Il y a plusieurs anomalies qui se présentent. Il y a celle citée précédemment. Il y a celle de refuser un spécialiste en psychologie de haut niveau pour une préparation mentale des joueurs. Le psychologue est vu comme un psychiatre.

Enfin, M. Guechtouli Nourredine, membre du bureau fédéral de la FASS, annonce des chiffres qui peuvent servir d'éléments de base à une appréciation du contenu de nouvelles politiques d'encadrement des jeunes en matière de leur extraction à l'usage de la violence, soit 200 000 licenciés en sport scolaire..  

Une donnée intéressante :  avant le changement des jours de week end, les élèves disposaient de deux séances pour la pratique du sport, ; et depuis le changement, seule une séance est rendue disponible.

Il cite le cas d'une violence morale pratiquée sur l'enfant qui se retrouve hors du système éducatif et nombre de parents Se  désintéressent du sort de leurs enfants. En dernière remarque à faire concernant la violence dans les stades, il faut bien admettre qu' «on ne sait pas perdre ».

Par Said Abjaoui


A retenir / Abderrahmane Bergui tire la sonnette d’alarme : «Notre football est pris en otage»

Le président de l’association Ouled El Houma a déploré la situation «catastrophique» dans laquelle se trouve le football algérien, gangréné par la violence, et souillé par des individus qui n’ont rien à avoir avec le sport.

«Des organisations qui n’ont aucun rapport avec le sport sont derrière la recrudescence du phénomène de la violence dans les stades. Des pseudo-supporteurs, bien connus dans le milieu, sont spécialement chargés de manipuler les supporteurs en provoquant des incidents extra sportifs. L’enjeu financier, fait qu’aujourd’hui tous les moyens sont bons pour obtenir des résultats. Il y a une manipulation dans les stades c’est inadmissible».


Nassreddine Guemiche: «Le sport, un moyen d’expression populaire»

Considéré comme un moyen d’expression et d’affirmation  de l’identité nationale lors de la période coloniale, le sport est devenu après l’indépendance, un moyen d’expression populaire. «Aujourd’hui, les jeunes défavorisés trouvent dans le sport un moyen de s’exprimer et s’extérioriser.

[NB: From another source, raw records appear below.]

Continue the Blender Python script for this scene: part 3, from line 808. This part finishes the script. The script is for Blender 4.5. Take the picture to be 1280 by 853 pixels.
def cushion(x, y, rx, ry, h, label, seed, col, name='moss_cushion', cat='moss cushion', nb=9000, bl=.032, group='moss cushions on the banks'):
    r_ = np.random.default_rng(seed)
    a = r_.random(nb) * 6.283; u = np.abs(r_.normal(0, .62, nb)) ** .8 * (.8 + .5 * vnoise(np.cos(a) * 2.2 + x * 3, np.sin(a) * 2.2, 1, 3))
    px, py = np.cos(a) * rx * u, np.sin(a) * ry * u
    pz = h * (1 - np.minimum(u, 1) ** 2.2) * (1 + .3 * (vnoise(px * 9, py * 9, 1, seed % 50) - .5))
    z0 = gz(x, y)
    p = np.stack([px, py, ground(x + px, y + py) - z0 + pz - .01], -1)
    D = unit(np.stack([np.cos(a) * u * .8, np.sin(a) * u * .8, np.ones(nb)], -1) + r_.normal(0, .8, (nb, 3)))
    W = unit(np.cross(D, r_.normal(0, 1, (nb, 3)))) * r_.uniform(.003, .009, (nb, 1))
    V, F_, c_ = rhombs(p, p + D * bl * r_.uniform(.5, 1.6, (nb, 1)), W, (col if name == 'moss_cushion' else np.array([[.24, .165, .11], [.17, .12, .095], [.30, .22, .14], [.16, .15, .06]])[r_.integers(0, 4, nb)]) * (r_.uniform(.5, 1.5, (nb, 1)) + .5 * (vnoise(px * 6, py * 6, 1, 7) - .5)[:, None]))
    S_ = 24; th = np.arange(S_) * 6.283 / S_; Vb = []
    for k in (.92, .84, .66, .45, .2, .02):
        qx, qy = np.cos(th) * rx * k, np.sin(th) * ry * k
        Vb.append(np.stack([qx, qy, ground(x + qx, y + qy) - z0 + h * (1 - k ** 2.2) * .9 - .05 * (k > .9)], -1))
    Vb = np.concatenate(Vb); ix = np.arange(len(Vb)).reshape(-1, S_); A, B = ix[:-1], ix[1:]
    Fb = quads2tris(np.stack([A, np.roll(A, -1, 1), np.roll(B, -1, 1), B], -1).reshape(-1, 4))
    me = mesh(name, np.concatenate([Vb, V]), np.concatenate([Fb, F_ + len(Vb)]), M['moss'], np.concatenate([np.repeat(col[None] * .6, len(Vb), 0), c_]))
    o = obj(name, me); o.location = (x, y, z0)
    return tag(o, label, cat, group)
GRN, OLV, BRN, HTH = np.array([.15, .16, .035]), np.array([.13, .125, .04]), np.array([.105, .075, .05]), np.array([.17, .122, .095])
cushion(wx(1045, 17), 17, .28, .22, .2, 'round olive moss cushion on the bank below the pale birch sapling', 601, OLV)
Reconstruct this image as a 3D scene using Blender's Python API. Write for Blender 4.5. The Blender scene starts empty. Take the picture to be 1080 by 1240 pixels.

Ces derniers scandent des slogans qui reflètent leur vécu et leurs besoins socioéconomiques» a indiqué  M. Guemiche.


Mustapha Biskri: Les supporteurs de l’USMA, un exemple à suivre

Faisant preuve d’un grand fair-play lors d’une rencontre perdue récemment par leur équipe au stade Omar-Hamadi de Bologhine, les supporters de l’USMA ont tapé dans l’œil du coach Mustapha Biskri qui on a fait un exemple à suivre pour les supporteurs des autres clubs. «Je tire chapeau aux supporteurs de l’USMA qui malgré une défaite concédée à domicile face à l’ASM d’Oran, sont resté dans le stade pour applaudir les joueurs à la fin du match.

Ce comportement exemplaire a très certainement influé sur le rendement de l’équipe qui a quelques jours plus tard et ont billé pour les 8e de finale de la coupe d’Algérie face à une très bonne formation de l’USM El Harrach».


Guechtouli Noureddine : «Inculquer aux écoliers la culture de la victoire et de la défaite»

Après la famille, l’école joue un grand rôle dans l’éducation et la socialisation des enfants. «Avec 8 millions d’écoliers et 200 000 licenciés dans la Fédération algérienne du sport scolaire, l’école est l’endroit idéal pour promouvoir les bons comportements.

Pour juguler le phénomène de la violence en milieu sportif, il est donc nécessaire d’inclure cette population dans les programmes de sensibilisation afin d’inculquer à nos enfants une culture de la victoire et de l’échec», a souligné le membre de la FASS.